What the task asks
Restate the entries below verbatim.

Supplied entries
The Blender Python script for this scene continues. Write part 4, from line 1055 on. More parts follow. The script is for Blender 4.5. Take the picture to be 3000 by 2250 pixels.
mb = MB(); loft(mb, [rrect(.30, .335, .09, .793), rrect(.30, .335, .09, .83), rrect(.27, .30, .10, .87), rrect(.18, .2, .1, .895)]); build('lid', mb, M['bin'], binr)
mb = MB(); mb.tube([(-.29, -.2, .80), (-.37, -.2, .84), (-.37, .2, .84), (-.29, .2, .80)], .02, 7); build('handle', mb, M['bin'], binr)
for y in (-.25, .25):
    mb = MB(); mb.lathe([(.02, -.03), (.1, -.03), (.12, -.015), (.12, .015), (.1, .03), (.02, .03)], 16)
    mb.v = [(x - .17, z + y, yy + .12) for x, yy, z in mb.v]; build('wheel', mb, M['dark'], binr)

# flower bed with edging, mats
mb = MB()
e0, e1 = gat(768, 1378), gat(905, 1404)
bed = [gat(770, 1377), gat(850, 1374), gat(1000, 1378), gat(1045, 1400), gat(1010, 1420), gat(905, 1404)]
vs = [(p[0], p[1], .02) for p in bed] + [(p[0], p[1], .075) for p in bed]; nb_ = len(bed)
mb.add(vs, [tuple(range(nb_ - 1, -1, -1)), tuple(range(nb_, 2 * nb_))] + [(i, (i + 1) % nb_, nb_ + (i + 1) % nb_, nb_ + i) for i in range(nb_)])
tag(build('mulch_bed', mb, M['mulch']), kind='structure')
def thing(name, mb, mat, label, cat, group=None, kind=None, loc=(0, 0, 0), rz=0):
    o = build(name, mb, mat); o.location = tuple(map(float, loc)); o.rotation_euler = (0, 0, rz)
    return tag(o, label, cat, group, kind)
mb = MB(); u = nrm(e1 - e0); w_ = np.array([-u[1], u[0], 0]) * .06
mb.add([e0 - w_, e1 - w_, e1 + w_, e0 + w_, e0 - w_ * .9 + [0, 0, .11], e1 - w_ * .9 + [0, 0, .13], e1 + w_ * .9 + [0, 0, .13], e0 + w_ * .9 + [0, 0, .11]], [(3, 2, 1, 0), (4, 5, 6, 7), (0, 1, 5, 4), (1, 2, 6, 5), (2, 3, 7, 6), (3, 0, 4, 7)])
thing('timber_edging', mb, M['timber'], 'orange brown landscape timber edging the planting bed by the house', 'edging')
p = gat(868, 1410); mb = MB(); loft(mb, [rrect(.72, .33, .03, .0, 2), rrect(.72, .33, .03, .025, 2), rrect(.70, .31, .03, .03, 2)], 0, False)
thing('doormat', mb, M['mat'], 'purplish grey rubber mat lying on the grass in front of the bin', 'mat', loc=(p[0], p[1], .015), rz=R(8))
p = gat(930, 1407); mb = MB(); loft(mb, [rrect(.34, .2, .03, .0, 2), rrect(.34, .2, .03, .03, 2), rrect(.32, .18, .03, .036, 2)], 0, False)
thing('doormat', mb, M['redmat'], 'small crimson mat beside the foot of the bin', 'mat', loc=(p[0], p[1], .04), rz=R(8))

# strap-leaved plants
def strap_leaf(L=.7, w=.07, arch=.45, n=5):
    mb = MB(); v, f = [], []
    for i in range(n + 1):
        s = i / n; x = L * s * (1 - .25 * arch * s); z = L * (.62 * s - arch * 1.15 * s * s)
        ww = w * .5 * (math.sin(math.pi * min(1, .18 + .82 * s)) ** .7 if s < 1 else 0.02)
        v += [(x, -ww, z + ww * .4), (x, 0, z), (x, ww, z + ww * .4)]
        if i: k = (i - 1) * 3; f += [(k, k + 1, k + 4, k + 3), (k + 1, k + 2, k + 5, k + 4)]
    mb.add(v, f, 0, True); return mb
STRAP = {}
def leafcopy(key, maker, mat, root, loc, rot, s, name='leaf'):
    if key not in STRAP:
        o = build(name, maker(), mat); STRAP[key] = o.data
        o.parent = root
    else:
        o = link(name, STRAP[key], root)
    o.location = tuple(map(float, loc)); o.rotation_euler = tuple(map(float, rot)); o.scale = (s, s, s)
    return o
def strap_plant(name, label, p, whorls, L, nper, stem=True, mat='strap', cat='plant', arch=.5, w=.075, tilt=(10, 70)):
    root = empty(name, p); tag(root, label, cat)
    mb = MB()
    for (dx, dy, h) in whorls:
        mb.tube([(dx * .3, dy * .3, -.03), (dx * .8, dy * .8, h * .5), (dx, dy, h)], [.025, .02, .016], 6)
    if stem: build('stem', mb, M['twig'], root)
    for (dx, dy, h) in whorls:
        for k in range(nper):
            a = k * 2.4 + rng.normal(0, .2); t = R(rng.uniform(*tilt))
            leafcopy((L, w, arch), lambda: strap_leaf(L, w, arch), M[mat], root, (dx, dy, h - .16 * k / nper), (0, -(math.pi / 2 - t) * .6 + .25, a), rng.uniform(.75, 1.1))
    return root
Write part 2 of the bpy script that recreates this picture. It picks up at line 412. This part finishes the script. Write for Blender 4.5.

Answer for the task
The Blender Python script for this scene continues. Write part 4, from line 1055 on. More parts follow. The script is for Blender 4.5. Take the picture to be 3000 by 2250 pixels.
mb = MB(); loft(mb, [rrect(.30, .335, .09, .793), rrect(.30, .335, .09, .83), rrect(.27, .30, .10, .87), rrect(.18, .2, .1, .895)]); build('lid', mb, M['bin'], binr)
mb = MB(); mb.tube([(-.29, -.2, .80), (-.37, -.2, .84), (-.37, .2, .84), (-.29, .2, .80)], .02, 7); build('handle', mb, M['bin'], binr)
for y in (-.25, .25):
    mb = MB(); mb.lathe([(.02, -.03), (.1, -.03), (.12, -.015), (.12, .015), (.1, .03), (.02, .03)], 16)
    mb.v = [(x - .17, z + y, yy + .12) for x, yy, z in mb.v]; build('wheel', mb, M['dark'], binr)

# flower bed with edging, mats
mb = MB()
e0, e1 = gat(768, 1378), gat(905, 1404)
bed = [gat(770, 1377), gat(850, 1374), gat(1000, 1378), gat(1045, 1400), gat(1010, 1420), gat(905, 1404)]
vs = [(p[0], p[1], .02) for p in bed] + [(p[0], p[1], .075) for p in bed]; nb_ = len(bed)
mb.add(vs, [tuple(range(nb_ - 1, -1, -1)), tuple(range(nb_, 2 * nb_))] + [(i, (i + 1) % nb_, nb_ + (i + 1) % nb_, nb_ + i) for i in range(nb_)])
tag(build('mulch_bed', mb, M['mulch']), kind='structure')
def thing(name, mb, mat, label, cat, group=None, kind=None, loc=(0, 0, 0), rz=0):
    o = build(name, mb, mat); o.location = tuple(map(float, loc)); o.rotation_euler = (0, 0, rz)
    return tag(o, label, cat, group, kind)
mb = MB(); u = nrm(e1 - e0); w_ = np.array([-u[1], u[0], 0]) * .06
mb.add([e0 - w_, e1 - w_, e1 + w_, e0 + w_, e0 - w_ * .9 + [0, 0, .11], e1 - w_ * .9 + [0, 0, .13], e1 + w_ * .9 + [0, 0, .13], e0 + w_ * .9 + [0, 0, .11]], [(3, 2, 1, 0), (4, 5, 6, 7), (0, 1, 5, 4), (1, 2, 6, 5), (2, 3, 7, 6), (3, 0, 4, 7)])
thing('timber_edging', mb, M['timber'], 'orange brown landscape timber edging the planting bed by the house', 'edging')
p = gat(868, 1410); mb = MB(); loft(mb, [rrect(.72, .33, .03, .0, 2), rrect(.72, .33, .03, .025, 2), rrect(.70, .31, .03, .03, 2)], 0, False)
thing('doormat', mb, M['mat'], 'purplish grey rubber mat lying on the grass in front of the bin', 'mat', loc=(p[0], p[1], .015), rz=R(8))
p = gat(930, 1407); mb = MB(); loft(mb, [rrect(.34, .2, .03, .0, 2), rrect(.34, .2, .03, .03, 2), rrect(.32, .18, .03, .036, 2)], 0, False)
thing('doormat', mb, M['redmat'], 'small crimson mat beside the foot of the bin', 'mat', loc=(p[0], p[1], .04), rz=R(8))

# strap-leaved plants
def strap_leaf(L=.7, w=.07, arch=.45, n=5):
    mb = MB(); v, f = [], []
    for i in range(n + 1):
        s = i / n; x = L * s * (1 - .25 * arch * s); z = L * (.62 * s - arch * 1.15 * s * s)
        ww = w * .5 * (math.sin(math.pi * min(1, .18 + .82 * s)) ** .7 if s < 1 else 0.02)
        v += [(x, -ww, z + ww * .4), (x, 0, z), (x, ww, z + ww * .4)]
        if i: k = (i - 1) * 3; f += [(k, k + 1, k + 4, k + 3), (k + 1, k + 2, k + 5, k + 4)]
    mb.add(v, f, 0, True); return mb
STRAP = {}
def leafcopy(key, maker, mat, root, loc, rot, s, name='leaf'):
    if key not in STRAP:
        o = build(name, maker(), mat); STRAP[key] = o.data
        o.parent = root
    else:
        o = link(name, STRAP[key], root)
    o.location = tuple(map(float, loc)); o.rotation_euler = tuple(map(float, rot)); o.scale = (s, s, s)
    return o
def strap_plant(name, label, p, whorls, L, nper, stem=True, mat='strap', cat='plant', arch=.5, w=.075, tilt=(10, 70)):
    root = empty(name, p); tag(root, label, cat)
    mb = MB()
    for (dx, dy, h) in whorls:
        mb.tube([(dx * .3, dy * .3, -.03), (dx * .8, dy * .8, h * .5), (dx, dy, h)], [.025, .02, .016], 6)
    if stem: build('stem', mb, M['twig'], root)
    for (dx, dy, h) in whorls:
        for k in range(nper):
            a = k * 2.4 + rng.normal(0, .2); t = R(rng.uniform(*tilt))
            leafcopy((L, w, arch), lambda: strap_leaf(L, w, arch), M[mat], root, (dx, dy, h - .16 * k / nper), (0, -(math.pi / 2 - t) * .6 + .25, a), rng.uniform(.75, 1.1))
    return root
Write part 2 of the bpy script that recreates this picture. It picks up at line 412. This part finishes the script. Write for Blender 4.5.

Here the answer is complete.